Por el camino, la red no ha retrocedido ante la creación de estructuras de extorsión y chantaje (las «cloacas»), la colocación de prostitutas en empresas públicas y todas esas otras cosas que desde hace ya años llenan las portadas de la prensa. En este momento es imposible saber hasta dónde llega el nivel de las aguas fecales, pero sí que podemos plantear un par de reflexiones, una de carácter político y otra de carácter moral.

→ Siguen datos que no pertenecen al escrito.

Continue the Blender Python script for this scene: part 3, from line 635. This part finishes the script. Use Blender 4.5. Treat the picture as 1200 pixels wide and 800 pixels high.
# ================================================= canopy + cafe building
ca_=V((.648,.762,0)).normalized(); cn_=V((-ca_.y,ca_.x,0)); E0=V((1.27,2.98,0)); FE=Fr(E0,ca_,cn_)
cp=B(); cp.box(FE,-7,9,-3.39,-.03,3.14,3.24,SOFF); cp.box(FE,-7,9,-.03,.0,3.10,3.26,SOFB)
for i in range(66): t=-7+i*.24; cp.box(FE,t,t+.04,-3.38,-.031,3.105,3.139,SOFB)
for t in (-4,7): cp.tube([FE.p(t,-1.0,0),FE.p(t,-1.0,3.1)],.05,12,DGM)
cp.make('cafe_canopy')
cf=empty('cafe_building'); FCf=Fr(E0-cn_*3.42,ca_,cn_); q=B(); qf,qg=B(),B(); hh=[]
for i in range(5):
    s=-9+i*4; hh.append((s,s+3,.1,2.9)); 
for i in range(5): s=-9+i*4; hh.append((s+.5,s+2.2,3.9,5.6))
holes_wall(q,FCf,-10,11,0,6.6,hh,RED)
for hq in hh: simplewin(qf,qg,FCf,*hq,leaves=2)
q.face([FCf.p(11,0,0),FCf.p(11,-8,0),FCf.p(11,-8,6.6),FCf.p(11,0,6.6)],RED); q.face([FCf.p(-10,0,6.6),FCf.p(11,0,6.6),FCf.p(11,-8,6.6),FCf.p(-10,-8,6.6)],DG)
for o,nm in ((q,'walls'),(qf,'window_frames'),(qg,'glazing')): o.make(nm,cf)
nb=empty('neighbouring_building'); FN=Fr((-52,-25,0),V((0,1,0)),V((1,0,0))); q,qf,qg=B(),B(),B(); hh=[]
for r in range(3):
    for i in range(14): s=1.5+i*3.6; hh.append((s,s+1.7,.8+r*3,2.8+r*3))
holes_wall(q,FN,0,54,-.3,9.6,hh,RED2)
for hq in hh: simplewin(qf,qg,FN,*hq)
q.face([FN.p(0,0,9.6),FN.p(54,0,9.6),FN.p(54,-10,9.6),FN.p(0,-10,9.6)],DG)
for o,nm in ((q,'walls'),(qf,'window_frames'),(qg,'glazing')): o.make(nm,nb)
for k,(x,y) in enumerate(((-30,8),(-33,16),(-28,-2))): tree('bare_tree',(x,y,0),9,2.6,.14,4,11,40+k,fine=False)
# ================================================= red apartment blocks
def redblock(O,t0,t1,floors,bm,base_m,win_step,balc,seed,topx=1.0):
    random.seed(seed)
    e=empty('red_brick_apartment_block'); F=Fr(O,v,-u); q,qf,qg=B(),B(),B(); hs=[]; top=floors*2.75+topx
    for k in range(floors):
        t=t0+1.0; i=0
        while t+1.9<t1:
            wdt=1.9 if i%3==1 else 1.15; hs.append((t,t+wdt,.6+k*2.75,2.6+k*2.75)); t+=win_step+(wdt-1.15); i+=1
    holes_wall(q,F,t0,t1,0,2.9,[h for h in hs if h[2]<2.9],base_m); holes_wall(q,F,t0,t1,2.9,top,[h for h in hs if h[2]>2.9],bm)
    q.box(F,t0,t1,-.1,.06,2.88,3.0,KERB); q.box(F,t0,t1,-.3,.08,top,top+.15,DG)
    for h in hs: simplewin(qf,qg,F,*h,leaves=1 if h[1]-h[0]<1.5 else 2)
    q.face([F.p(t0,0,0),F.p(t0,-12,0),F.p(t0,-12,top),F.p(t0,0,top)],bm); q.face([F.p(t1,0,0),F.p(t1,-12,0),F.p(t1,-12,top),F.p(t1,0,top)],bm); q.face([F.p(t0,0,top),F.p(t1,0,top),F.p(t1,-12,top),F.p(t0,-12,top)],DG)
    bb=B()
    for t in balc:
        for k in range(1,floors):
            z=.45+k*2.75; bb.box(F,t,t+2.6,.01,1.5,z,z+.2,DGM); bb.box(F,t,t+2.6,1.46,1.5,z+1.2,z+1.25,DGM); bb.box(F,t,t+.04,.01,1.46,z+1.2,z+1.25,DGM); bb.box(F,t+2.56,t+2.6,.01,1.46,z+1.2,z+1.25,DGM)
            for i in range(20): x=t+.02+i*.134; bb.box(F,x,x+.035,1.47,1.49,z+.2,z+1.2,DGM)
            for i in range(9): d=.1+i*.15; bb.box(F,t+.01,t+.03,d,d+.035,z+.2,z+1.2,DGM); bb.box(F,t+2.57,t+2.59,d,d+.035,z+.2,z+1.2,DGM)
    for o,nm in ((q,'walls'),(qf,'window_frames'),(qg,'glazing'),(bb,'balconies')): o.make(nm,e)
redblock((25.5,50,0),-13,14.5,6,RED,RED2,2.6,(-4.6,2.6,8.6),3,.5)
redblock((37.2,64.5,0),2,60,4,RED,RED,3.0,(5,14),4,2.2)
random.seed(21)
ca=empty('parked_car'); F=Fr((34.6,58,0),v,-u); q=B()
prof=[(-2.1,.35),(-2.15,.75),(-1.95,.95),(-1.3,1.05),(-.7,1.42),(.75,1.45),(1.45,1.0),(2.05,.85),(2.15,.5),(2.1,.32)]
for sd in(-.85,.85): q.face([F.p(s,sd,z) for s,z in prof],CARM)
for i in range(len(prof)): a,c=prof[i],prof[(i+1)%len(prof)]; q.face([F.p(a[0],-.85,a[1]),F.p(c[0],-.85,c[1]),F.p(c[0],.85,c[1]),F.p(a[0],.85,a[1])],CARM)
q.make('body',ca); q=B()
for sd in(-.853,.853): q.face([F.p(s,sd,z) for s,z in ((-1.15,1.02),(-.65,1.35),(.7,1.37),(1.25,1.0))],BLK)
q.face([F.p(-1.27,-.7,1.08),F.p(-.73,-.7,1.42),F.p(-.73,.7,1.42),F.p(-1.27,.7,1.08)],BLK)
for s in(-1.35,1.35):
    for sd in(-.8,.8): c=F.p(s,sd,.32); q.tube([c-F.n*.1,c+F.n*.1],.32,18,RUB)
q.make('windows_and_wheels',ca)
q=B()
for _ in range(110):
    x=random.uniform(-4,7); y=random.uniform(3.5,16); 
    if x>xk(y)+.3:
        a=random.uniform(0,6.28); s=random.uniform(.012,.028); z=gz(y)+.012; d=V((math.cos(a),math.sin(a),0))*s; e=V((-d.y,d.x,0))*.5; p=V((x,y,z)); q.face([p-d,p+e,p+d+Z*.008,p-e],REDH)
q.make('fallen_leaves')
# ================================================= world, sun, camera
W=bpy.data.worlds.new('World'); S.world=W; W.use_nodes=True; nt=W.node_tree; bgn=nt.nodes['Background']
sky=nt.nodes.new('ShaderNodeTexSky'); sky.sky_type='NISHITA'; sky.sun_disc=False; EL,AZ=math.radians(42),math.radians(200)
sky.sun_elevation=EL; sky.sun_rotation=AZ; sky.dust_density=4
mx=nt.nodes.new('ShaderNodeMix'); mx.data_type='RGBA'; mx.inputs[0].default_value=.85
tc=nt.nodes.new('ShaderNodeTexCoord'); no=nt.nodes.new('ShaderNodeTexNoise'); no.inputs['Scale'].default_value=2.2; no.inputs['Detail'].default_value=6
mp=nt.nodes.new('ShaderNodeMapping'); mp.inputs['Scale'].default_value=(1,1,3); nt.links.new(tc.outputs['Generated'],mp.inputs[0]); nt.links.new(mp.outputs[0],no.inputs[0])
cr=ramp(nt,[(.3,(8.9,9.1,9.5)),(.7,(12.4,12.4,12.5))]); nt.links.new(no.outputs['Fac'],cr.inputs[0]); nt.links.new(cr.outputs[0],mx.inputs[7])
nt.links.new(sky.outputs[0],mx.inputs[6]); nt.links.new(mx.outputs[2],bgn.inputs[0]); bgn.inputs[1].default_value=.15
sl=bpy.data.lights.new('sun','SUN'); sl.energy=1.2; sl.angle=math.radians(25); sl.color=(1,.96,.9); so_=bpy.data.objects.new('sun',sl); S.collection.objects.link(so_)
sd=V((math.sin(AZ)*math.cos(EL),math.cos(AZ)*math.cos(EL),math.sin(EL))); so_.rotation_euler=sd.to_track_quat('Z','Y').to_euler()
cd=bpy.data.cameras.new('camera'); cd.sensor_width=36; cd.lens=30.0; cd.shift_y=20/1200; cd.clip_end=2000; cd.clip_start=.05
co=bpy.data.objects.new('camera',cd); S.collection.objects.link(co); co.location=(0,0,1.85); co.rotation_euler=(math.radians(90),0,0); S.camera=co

La cuestión política es esta: el Estado español ha demostrado ser excepcionalmente débil a la hora de hacer frente a las amenazas que surgen desde su interior. Hablo del Estado, es decir, el andamiaje institucional, legal y administrativo que sostiene al orden político. Es pasmoso que nadie haya podido parar los pies a esta banda. Es verdad que la amenaza no era común. Los sistemas institucionales, normalmente, están concebidos de manera tal que puedan hacer frente a problemas institucionales, pero aquí nos hemos encontrado con algo distinto: un problema no institucional, sino criminal, y ante eso cualquier modelo flaquea. No en vano lo único que ha funcionado correctamente ha sido la Guardia Civil, la judicatura y la Fiscalía Anticorrupción. Aún así, habría que preguntarse por qué todo lo demás ha sido incapaz de funcionar. La respuesta está tal vez en la partitocracia: los resortes del Estado están tan contaminados de influencia partidista, que no cabe esperar de ellos resistencia alguna cuando se trata de frenar los excesos de un partido. Sin embargo, un Estado debería tener instrumentos capaces de garantizar su propia supervivencia; instrumentos neutros, por encima del juego partidista, y permanentes, que aseguren la continuidad del conjunto político. Normalmente la Constitución y la jefatura del Estado sirven para esas cosas. Aquí no hay tal. La solución al dilema no es fácil, pero tal vez habría que ir dándole una vuelta a esto. Si no, mañana podrá volver a pasar.
La otra cuestión es la moral, y esta es tal vez de más hondura. Una trama como la que está saliendo a la luz no se sostiene sólo con una cuadrilla de bandoleros; requiere del concurso de numerosísimos cómplices y encubridores en la Administración (así estatal como autonómica), en el mundo de la empresa, en el partido protagonista, en los medios de comunicación y también en el electorado. En la Administración, porque nada de todo lo que hemos conocido habría sido posible sin la connivencia de quienes deberían haber velado por los correctos procedimientos fiscales y legales. En el mundo de la empresa, porque aquí hay quien ha cerrado los ojos ante el latrocinio en la esperanza de que le cayeran algunas migajas. En el partido, porque es completamente inverosímil que nadie supiera nada (y de hecho, ya hay quien aparece ahora diciendo que había «cosas raras»). En los medios, en un sector muy importante de ellos, porque ante las primeras evidencias de corrupción a gran escala no sólo callaron, sino que emprendieron feroces campañas de desprestigio contra jueces, guardias civiles y contra los medios que si la estaban denunciando. Y en el electorado, en fin, porque se ha hecho evidente que hay una parte notable de la población tan cerril, que está dispuesta a aceptar que le roben con tal de que el ladrón sea “de los suyos”. Si todo esto ha sido así, es porque previamente se han demolido los criterios morales más elementales de la vida pública, esos que le dicen a uno «esto no se puede hacer». Unos por interés, otros por ceguera ideológica y otros por simple estupidez, todos han coincidido en que «esto sí se podía hacer». Y eso es un serio problema.
Ahora miramos alrededor y nos espanta la hedionda podredumbre del sistema, pero la corrupción tiene causas y, si no se puede erradicar, sí se puede prevenir. Por ejemplo, construyendo un Estado capaz de protegerse a sí mismo. Por ejemplo, también, devolviendo a la conciencia pública la convicción de que servir a la patria de uno es bueno, y servirse de ella es malo. ¿Suena extravagante, extemporáneo, viejuno? Pues quizá sea ese el problema: que hemos degradado tanto la idea de patria, que nadie levanta una ceja cuando llega una banda de macarras y orina en el patio. Y esto, además de un problema político, es un problema moral.